[Entries with scene source code]
========================================================================

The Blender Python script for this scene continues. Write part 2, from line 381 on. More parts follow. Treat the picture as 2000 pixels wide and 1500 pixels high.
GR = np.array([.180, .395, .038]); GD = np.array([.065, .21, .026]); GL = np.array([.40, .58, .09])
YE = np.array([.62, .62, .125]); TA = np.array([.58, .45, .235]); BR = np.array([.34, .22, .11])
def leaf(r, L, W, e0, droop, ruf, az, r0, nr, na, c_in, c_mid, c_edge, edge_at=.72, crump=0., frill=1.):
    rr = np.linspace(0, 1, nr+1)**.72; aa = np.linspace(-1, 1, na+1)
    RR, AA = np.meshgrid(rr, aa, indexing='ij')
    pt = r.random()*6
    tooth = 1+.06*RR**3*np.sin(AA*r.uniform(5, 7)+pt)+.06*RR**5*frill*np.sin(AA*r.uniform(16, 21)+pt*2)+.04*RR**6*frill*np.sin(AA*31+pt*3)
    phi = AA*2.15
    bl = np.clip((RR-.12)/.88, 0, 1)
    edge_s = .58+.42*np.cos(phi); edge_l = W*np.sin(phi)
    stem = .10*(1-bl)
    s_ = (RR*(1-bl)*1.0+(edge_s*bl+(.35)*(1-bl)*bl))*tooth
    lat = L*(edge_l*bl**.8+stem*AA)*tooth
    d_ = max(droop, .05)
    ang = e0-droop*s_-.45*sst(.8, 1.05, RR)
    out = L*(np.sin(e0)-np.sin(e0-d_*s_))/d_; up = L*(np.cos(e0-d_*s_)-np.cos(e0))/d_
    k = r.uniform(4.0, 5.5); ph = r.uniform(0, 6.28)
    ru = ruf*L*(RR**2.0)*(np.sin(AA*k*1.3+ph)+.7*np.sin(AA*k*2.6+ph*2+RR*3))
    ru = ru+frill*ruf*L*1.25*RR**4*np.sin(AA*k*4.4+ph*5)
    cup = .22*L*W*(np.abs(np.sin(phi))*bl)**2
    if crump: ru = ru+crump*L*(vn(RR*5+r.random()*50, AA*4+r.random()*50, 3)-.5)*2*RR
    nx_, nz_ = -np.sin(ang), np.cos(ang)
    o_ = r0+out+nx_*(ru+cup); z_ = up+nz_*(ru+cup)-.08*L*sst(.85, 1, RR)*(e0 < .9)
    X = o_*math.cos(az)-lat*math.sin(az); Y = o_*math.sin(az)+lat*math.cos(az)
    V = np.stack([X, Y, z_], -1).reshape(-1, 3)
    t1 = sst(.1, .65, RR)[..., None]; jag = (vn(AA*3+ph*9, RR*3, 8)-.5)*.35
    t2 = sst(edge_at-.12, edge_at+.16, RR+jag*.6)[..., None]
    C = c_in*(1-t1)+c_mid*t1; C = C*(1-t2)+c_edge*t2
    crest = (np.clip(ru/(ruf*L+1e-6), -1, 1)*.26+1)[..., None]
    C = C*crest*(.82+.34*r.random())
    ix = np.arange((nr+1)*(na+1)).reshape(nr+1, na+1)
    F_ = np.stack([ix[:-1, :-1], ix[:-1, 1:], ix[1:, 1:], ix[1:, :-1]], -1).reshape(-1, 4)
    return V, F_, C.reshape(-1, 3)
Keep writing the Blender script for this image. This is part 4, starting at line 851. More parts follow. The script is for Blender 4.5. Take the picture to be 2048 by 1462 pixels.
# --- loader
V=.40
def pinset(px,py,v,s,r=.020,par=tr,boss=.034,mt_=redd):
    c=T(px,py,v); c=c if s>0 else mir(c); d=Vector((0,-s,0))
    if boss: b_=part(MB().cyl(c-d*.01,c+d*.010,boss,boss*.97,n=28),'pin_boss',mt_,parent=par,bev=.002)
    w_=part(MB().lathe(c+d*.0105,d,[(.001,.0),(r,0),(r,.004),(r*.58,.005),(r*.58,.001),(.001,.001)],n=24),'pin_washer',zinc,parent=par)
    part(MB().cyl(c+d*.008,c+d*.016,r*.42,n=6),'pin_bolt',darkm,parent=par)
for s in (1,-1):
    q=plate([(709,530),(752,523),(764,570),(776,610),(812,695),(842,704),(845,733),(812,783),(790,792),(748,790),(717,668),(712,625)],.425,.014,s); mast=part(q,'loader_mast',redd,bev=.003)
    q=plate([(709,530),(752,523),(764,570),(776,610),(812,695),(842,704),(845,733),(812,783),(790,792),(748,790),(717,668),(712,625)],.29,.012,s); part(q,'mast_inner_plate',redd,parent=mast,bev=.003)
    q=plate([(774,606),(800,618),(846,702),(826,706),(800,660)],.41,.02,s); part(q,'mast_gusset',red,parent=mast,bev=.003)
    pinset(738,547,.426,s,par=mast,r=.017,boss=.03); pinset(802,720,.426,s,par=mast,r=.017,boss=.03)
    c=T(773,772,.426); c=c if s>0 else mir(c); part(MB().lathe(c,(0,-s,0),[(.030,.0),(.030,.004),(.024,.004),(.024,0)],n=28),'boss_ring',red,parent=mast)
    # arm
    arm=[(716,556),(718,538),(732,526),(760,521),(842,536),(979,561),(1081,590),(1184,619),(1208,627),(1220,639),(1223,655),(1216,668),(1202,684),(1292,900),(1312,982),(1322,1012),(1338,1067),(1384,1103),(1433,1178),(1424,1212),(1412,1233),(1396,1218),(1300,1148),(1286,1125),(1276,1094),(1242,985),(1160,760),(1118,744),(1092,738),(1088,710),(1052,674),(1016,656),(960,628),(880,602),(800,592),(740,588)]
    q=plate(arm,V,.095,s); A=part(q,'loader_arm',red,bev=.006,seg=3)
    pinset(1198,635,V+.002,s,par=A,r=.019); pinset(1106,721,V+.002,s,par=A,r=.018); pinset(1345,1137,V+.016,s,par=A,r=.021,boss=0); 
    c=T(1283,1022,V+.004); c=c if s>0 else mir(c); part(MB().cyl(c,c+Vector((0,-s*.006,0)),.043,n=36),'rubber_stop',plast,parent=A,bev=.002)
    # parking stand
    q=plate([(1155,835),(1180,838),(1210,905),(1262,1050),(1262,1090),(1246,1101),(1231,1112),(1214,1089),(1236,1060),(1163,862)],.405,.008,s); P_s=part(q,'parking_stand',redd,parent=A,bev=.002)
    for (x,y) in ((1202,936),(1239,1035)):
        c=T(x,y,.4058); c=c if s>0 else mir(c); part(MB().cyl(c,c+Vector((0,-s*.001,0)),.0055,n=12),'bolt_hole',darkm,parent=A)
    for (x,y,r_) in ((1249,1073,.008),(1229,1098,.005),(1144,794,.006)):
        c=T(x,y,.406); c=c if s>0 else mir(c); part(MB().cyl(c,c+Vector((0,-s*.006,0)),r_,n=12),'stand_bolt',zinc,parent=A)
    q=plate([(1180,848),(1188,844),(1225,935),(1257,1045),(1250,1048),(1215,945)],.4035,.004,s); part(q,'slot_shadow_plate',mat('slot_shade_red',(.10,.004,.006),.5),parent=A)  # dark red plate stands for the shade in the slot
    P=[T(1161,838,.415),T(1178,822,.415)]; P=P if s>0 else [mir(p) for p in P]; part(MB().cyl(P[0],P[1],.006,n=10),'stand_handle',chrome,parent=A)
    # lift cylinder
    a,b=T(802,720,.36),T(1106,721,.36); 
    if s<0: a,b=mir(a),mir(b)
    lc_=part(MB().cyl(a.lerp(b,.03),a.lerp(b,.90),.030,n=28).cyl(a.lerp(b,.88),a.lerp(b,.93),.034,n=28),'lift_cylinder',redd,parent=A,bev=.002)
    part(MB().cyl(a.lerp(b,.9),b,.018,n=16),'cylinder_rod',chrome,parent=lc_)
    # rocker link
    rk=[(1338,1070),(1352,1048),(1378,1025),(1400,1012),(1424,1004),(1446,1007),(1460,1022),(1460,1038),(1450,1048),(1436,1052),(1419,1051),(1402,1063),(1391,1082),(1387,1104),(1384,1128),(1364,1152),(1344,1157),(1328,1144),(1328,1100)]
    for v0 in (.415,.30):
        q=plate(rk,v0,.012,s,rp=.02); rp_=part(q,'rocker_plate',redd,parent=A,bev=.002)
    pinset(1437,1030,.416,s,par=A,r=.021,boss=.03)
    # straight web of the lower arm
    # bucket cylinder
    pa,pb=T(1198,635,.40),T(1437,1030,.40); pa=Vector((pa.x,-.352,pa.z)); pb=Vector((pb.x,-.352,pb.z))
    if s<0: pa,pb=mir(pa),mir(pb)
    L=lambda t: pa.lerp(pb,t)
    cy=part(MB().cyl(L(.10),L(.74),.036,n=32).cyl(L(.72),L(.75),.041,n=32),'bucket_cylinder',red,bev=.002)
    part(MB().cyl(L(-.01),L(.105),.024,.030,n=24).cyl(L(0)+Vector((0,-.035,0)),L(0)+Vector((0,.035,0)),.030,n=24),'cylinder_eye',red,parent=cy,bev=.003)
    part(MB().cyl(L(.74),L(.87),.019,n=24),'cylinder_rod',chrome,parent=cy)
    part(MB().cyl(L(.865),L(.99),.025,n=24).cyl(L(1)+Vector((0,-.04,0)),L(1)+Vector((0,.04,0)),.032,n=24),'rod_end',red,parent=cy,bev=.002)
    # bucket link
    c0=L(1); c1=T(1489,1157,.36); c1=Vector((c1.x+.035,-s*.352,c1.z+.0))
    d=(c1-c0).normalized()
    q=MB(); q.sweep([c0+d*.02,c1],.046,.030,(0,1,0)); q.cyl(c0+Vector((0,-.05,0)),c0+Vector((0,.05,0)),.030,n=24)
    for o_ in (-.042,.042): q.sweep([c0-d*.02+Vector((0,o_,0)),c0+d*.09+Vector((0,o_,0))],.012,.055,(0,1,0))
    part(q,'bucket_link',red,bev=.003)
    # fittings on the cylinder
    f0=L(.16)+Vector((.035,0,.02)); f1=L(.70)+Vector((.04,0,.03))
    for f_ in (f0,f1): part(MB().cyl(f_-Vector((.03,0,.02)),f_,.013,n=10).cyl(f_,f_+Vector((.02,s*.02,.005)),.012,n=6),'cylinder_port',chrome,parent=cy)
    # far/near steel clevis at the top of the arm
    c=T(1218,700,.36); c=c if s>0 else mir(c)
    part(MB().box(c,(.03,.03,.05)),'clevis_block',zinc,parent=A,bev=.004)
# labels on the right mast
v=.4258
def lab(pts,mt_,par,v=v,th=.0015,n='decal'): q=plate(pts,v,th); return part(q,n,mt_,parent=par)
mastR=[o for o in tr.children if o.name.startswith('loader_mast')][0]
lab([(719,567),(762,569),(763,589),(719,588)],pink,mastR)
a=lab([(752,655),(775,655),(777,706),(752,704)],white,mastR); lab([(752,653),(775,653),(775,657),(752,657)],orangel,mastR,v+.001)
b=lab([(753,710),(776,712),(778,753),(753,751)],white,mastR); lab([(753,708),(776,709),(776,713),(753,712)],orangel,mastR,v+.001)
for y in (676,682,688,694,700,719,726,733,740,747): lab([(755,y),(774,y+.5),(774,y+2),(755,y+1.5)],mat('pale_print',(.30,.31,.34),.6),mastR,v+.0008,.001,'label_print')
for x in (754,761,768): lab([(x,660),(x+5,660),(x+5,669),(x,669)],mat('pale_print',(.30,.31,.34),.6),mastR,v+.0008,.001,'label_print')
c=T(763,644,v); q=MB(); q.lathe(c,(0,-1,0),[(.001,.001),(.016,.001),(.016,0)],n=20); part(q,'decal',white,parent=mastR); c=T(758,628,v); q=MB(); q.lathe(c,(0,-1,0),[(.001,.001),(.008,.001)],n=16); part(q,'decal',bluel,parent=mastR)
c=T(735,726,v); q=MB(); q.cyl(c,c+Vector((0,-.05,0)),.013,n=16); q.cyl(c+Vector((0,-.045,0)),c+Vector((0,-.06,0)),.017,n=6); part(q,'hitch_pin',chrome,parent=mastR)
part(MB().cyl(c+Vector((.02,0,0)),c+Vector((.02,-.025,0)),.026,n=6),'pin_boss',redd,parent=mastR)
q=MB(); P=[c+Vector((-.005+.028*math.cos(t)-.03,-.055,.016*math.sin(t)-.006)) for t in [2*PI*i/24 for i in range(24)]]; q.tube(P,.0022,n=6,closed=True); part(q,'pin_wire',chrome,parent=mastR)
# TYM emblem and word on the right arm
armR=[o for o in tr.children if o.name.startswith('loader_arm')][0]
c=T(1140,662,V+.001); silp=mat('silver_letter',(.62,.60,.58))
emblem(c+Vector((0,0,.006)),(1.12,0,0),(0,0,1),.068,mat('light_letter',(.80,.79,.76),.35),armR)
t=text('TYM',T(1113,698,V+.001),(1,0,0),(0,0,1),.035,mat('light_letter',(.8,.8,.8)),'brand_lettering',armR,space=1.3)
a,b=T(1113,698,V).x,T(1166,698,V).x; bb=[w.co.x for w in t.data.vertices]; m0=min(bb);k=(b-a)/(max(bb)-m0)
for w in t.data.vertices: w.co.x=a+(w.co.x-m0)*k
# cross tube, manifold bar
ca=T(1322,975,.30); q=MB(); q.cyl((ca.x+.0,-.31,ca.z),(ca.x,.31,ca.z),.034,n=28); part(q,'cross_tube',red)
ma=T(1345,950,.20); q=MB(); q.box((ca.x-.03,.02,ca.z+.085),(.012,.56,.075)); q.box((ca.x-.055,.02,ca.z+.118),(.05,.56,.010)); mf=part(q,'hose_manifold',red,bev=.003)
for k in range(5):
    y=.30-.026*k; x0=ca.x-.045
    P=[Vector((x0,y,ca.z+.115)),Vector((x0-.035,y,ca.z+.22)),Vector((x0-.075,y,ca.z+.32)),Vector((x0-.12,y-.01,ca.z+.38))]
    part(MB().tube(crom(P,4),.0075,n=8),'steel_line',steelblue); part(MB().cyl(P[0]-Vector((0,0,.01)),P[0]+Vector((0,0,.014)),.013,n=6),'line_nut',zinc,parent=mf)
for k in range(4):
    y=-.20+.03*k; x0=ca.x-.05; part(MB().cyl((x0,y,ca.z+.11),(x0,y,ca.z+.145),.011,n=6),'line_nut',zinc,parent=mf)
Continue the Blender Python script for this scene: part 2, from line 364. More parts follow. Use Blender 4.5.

========================================================================

## Work to be completed:
Exactly the lines from the one holding "C = C*crest*(.82+.34*r.random())" through the one holding "return V, F_, C.reshape(-1, 3)" should be printed, ends included.

## Task output:
    C = C*crest*(.82+.34*r.random())
    ix = np.arange((nr+1)*(na+1)).reshape(nr+1, na+1)
    F_ = np.stack([ix[:-1, :-1], ix[:-1, 1:], ix[1:, 1:], ix[1:, :-1]], -1).reshape(-1, 4)
    return V, F_, C.reshape(-1, 3)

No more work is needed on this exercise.